Task to complete: All lines in which the word "Blender" occurs are to be extracted.

Task inputs:
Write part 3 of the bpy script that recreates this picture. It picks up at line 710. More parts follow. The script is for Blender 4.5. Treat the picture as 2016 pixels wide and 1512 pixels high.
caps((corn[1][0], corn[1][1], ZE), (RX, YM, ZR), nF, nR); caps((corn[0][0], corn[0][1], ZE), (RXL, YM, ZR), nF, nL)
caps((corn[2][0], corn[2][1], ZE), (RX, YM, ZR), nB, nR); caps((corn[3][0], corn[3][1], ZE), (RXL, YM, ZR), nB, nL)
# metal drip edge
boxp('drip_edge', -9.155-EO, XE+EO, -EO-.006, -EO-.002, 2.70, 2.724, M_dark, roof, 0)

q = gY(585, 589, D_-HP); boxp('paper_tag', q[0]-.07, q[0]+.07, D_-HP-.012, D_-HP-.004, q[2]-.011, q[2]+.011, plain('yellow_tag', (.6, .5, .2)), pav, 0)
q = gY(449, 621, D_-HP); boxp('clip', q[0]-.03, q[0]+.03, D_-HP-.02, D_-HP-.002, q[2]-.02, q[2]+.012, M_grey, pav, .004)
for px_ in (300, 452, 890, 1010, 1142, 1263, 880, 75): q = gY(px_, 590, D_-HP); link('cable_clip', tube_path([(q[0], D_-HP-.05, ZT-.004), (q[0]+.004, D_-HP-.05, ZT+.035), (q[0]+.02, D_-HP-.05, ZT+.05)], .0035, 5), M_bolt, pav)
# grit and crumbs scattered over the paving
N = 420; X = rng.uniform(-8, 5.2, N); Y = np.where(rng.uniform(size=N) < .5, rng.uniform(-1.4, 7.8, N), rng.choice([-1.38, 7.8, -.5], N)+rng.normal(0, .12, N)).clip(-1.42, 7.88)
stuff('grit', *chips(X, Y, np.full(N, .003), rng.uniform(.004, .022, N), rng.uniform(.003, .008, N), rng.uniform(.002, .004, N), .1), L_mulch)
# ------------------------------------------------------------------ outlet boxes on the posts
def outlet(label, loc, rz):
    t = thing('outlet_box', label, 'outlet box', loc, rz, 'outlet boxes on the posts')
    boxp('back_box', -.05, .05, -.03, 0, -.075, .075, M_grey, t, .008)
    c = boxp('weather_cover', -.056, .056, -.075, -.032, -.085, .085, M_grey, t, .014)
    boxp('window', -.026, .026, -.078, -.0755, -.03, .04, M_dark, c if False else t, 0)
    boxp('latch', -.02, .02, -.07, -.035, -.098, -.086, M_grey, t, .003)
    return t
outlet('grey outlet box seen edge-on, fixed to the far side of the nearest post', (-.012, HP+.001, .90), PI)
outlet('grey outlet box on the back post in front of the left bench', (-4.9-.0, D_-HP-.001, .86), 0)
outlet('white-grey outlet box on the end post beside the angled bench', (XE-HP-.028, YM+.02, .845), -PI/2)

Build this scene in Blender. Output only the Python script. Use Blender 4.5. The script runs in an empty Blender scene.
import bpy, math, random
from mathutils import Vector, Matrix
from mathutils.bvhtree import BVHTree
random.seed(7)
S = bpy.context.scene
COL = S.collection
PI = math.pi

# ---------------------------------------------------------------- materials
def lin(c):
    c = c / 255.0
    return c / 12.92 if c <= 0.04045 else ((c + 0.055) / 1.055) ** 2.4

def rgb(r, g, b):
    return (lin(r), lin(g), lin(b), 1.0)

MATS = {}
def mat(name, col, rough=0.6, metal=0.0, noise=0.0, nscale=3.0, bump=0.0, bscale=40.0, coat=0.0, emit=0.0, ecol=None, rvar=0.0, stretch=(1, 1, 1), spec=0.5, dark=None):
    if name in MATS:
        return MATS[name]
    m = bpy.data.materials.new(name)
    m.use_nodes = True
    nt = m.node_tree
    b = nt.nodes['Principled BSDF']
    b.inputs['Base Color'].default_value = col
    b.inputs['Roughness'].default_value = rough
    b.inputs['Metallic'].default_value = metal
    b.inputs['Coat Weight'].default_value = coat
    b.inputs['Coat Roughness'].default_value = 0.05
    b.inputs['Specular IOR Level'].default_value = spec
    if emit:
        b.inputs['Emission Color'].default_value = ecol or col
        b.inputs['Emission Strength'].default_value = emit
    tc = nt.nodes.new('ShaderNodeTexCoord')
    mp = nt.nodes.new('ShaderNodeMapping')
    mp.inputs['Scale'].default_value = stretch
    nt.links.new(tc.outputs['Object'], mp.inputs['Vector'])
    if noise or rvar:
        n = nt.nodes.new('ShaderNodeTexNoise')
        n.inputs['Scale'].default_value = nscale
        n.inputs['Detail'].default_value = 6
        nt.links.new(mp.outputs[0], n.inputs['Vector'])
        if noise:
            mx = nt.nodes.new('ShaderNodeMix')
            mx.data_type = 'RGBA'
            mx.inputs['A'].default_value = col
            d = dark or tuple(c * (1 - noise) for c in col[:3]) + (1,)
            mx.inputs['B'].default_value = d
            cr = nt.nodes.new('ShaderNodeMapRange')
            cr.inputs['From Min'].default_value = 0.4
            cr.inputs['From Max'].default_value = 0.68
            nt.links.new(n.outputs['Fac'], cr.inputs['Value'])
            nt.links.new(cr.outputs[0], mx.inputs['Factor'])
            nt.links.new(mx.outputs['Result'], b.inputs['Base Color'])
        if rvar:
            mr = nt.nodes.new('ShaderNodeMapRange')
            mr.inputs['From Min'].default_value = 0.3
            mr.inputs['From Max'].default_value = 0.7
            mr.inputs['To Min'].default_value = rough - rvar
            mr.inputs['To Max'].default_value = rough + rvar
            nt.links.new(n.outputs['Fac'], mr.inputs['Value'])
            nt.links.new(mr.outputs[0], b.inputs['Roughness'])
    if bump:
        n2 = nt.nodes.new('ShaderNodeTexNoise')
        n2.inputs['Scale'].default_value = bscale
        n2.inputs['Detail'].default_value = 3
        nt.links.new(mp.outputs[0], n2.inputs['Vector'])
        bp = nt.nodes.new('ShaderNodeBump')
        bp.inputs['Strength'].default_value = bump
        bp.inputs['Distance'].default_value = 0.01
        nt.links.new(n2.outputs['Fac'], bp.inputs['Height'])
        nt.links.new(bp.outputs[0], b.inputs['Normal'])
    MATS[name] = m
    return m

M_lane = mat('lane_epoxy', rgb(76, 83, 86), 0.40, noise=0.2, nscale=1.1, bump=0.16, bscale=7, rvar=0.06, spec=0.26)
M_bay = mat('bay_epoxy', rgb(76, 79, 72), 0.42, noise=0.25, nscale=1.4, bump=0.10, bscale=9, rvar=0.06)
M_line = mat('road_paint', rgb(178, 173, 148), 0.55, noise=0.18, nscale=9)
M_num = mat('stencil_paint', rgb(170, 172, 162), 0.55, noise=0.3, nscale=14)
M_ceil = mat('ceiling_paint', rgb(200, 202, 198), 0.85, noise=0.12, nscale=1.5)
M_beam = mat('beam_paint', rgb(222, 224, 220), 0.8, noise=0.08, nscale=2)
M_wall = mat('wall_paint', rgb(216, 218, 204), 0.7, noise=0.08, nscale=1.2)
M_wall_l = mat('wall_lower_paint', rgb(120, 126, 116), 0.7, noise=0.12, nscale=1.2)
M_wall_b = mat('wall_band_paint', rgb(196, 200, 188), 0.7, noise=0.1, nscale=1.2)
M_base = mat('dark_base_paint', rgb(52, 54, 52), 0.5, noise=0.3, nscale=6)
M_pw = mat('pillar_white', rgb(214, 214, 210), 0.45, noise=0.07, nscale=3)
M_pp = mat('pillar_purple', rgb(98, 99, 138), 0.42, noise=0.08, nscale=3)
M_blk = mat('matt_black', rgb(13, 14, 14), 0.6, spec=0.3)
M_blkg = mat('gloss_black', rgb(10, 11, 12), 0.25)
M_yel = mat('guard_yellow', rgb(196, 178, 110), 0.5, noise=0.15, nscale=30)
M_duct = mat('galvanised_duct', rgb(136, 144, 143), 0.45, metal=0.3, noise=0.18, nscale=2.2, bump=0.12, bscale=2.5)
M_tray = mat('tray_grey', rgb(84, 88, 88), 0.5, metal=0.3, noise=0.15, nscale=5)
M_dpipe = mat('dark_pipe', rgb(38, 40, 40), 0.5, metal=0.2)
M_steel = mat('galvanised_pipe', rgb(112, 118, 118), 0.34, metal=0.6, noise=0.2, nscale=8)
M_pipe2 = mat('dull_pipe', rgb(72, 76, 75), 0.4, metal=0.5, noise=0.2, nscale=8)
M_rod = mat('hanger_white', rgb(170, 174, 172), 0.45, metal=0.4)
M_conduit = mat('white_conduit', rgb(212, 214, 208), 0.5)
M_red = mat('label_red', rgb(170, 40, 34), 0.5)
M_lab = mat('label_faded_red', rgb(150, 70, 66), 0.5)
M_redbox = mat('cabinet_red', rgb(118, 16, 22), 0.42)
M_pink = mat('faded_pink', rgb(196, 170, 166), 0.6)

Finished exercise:
Write part 3 of the bpy script that recreates this picture. It picks up at line 710. More parts follow. The script is for Blender 4.5. Treat the picture as 2016 pixels wide and 1512 pixels high.
Build this scene in Blender. Output only the Python script. Use Blender 4.5. The script runs in an empty Blender scene.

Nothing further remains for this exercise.